## Exercise directions
Starting at the first line of the data below, write out each line exactly until you reach the line containing "scene.view_settings.exposure=0", and include that line too.

___

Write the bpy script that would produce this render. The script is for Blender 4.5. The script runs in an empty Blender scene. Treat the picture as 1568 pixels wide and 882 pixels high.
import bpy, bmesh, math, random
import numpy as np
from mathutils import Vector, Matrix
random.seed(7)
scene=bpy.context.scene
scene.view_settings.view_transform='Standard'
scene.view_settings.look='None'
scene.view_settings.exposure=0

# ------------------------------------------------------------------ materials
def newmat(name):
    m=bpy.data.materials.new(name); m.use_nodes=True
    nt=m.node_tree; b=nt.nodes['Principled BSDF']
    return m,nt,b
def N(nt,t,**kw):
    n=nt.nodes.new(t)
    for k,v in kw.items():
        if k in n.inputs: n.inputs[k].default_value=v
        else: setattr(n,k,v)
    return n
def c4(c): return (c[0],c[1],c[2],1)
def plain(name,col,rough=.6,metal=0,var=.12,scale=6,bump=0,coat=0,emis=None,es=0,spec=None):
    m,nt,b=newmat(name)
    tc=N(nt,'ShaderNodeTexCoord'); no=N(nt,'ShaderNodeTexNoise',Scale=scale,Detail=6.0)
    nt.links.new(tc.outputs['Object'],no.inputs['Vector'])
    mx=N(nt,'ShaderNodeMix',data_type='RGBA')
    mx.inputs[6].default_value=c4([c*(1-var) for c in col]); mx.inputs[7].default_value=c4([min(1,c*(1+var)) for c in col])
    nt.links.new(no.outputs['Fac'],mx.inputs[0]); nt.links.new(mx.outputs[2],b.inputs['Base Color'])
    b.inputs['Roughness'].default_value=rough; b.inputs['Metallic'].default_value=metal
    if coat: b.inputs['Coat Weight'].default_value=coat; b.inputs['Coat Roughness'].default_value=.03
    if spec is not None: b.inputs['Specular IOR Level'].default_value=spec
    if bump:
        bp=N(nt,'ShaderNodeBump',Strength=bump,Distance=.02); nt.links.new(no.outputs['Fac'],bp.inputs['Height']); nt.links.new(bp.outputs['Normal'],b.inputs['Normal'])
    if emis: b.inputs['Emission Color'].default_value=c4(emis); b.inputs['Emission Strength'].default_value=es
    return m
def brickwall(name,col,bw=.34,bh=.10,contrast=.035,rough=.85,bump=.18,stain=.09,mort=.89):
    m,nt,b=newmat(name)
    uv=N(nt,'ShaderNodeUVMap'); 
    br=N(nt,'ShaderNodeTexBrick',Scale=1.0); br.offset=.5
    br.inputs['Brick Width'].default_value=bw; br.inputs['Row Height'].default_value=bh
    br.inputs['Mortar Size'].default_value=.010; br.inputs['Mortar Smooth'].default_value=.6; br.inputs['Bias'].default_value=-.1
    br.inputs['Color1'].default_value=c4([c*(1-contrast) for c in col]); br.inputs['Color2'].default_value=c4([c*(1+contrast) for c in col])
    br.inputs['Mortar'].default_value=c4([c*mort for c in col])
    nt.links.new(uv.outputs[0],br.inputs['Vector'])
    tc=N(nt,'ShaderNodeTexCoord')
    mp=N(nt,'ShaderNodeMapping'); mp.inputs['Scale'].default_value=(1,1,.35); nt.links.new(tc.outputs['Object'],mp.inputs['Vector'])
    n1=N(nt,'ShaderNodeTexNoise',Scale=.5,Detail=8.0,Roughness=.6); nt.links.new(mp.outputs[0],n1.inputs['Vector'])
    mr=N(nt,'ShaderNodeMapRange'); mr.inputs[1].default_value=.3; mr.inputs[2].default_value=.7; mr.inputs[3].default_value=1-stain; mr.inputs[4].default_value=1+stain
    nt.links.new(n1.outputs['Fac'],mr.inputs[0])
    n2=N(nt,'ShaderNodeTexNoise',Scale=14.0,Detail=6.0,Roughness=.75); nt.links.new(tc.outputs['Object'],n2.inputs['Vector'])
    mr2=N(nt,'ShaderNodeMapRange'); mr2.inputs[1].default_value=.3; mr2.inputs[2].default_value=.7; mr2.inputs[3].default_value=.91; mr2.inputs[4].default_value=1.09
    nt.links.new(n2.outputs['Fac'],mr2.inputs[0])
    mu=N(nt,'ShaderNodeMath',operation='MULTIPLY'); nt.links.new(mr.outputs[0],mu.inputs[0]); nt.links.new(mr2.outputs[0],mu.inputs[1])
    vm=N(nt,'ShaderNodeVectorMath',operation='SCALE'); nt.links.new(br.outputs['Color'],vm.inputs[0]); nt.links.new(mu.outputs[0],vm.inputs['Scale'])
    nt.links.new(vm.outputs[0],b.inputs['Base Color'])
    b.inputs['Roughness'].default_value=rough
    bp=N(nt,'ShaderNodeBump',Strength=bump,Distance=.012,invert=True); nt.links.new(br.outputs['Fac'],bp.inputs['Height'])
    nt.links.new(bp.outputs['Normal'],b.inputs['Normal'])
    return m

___

## Task solution
Write the bpy script that would produce this render. The script is for Blender 4.5. The script runs in an empty Blender scene. Treat the picture as 1568 pixels wide and 882 pixels high.
import bpy, bmesh, math, random
import numpy as np
from mathutils import Vector, Matrix
random.seed(7)
scene=bpy.context.scene
scene.view_settings.view_transform='Standard'
scene.view_settings.look='None'
scene.view_settings.exposure=0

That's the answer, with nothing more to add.